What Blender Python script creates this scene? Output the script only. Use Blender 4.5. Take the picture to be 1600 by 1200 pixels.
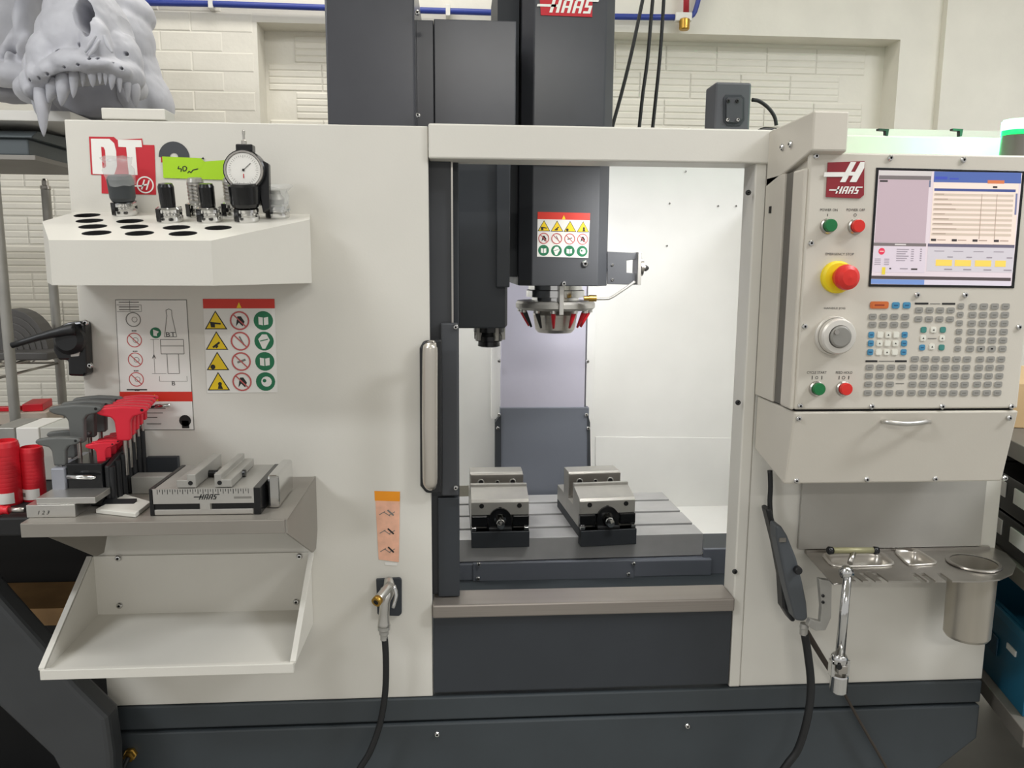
import bpy, bmesh, math, random
from math import sin, cos, tan, pi, radians, atan2, sqrt
from mathutils import Vector, Matrix, Euler
random.seed(7)
for o in list(bpy.data.objects): bpy.data.objects.remove(o)
scn = bpy.context.scene
COL = scn.collection

# ------------------------------------------------------------------ camera
FPX = 1238.0; YAW = radians(4.0); PITCH = radians(8.6); ROLL = radians(0.38); EYE = Vector((0, -1.45, 1.62))
_F = Vector((sin(YAW)*cos(PITCH), cos(YAW)*cos(PITCH), -sin(PITCH)))
_R = Vector((cos(YAW), -sin(YAW), 0)); _U = _R.cross(_F)
CR = _R*cos(ROLL) + _U*sin(ROLL); CU = -_R*sin(ROLL) + _U*cos(ROLL)
cd = bpy.data.cameras.new('camera'); cam = bpy.data.objects.new('camera', cd); COL.objects.link(cam)
cd.sensor_width = 36; cd.lens = FPX/1600*36; cd.clip_start = .02; cd.clip_end = 60
m = Matrix((CR, CU, -_F)).transposed().to_4x4(); m.translation = EYE
cam.matrix_world = m
scn.camera = cam

# ------------------------------------------------------------------ world, exposure
vs = scn.view_settings
vs.view_transform = 'Standard'; vs.look = 'None'; vs.gamma = 1; vs.use_curve_mapping = False
vs.exposure = 0.0
w = bpy.data.worlds.new('world'); scn.world = w; w.use_nodes = True
w.node_tree.nodes['Background'].inputs[0].default_value = (1.0, .985, .96, 1)
w.node_tree.nodes['Background'].inputs[1].default_value = .56
# ceiling lamps of the workshop (fixtures are built further down)
LAMPS = [(-1.05, -.75, 14), (1.15, -.65, 14), (.35, -4.7, 60), (2.6, -1.1, 72), (-2.4, -1.9, 60), (-.4, 1.0, 14), (1.9, .5, 4)]
CEIL = 3.35
for (lx, ly, lp) in LAMPS:
    ld = bpy.data.lights.new('ceiling_lamp_light', 'AREA'); ld.shape = 'RECTANGLE'; ld.size = 1.2; ld.size_y = .28
    ld.energy = lp; ld.color = (1, .97, .92) if abs(lx) < 2 else (.93, .96, 1)
    lo = bpy.data.objects.new('ceiling_lamp_light', ld); COL.objects.link(lo); lo.location = (lx, ly, CEIL-.085)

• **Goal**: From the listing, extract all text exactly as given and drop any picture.

• **Answer**:
What Blender Python script creates this scene? Output the script only. Use Blender 4.5. Take the picture to be 1600 by 1200 pixels.
import bpy, bmesh, math, random
from math import sin, cos, tan, pi, radians, atan2, sqrt
from mathutils import Vector, Matrix, Euler
random.seed(7)
for o in list(bpy.data.objects): bpy.data.objects.remove(o)
scn = bpy.context.scene
COL = scn.collection

# ------------------------------------------------------------------ camera
FPX = 1238.0; YAW = radians(4.0); PITCH = radians(8.6); ROLL = radians(0.38); EYE = Vector((0, -1.45, 1.62))
_F = Vector((sin(YAW)*cos(PITCH), cos(YAW)*cos(PITCH), -sin(PITCH)))
_R = Vector((cos(YAW), -sin(YAW), 0)); _U = _R.cross(_F)
CR = _R*cos(ROLL) + _U*sin(ROLL); CU = -_R*sin(ROLL) + _U*cos(ROLL)
cd = bpy.data.cameras.new('camera'); cam = bpy.data.objects.new('camera', cd); COL.objects.link(cam)
cd.sensor_width = 36; cd.lens = FPX/1600*36; cd.clip_start = .02; cd.clip_end = 60
m = Matrix((CR, CU, -_F)).transposed().to_4x4(); m.translation = EYE
cam.matrix_world = m
scn.camera = cam

# ------------------------------------------------------------------ world, exposure
vs = scn.view_settings
vs.view_transform = 'Standard'; vs.look = 'None'; vs.gamma = 1; vs.use_curve_mapping = False
vs.exposure = 0.0
w = bpy.data.worlds.new('world'); scn.world = w; w.use_nodes = True
w.node_tree.nodes['Background'].inputs[0].default_value = (1.0, .985, .96, 1)
w.node_tree.nodes['Background'].inputs[1].default_value = .56
# ceiling lamps of the workshop (fixtures are built further down)
LAMPS = [(-1.05, -.75, 14), (1.15, -.65, 14), (.35, -4.7, 60), (2.6, -1.1, 72), (-2.4, -1.9, 60), (-.4, 1.0, 14), (1.9, .5, 4)]
CEIL = 3.35
for (lx, ly, lp) in LAMPS:
    ld = bpy.data.lights.new('ceiling_lamp_light', 'AREA'); ld.shape = 'RECTANGLE'; ld.size = 1.2; ld.size_y = .28
    ld.energy = lp; ld.color = (1, .97, .92) if abs(lx) < 2 else (.93, .96, 1)
    lo = bpy.data.objects.new('ceiling_lamp_light', ld); COL.objects.link(lo); lo.location = (lx, ly, CEIL-.085)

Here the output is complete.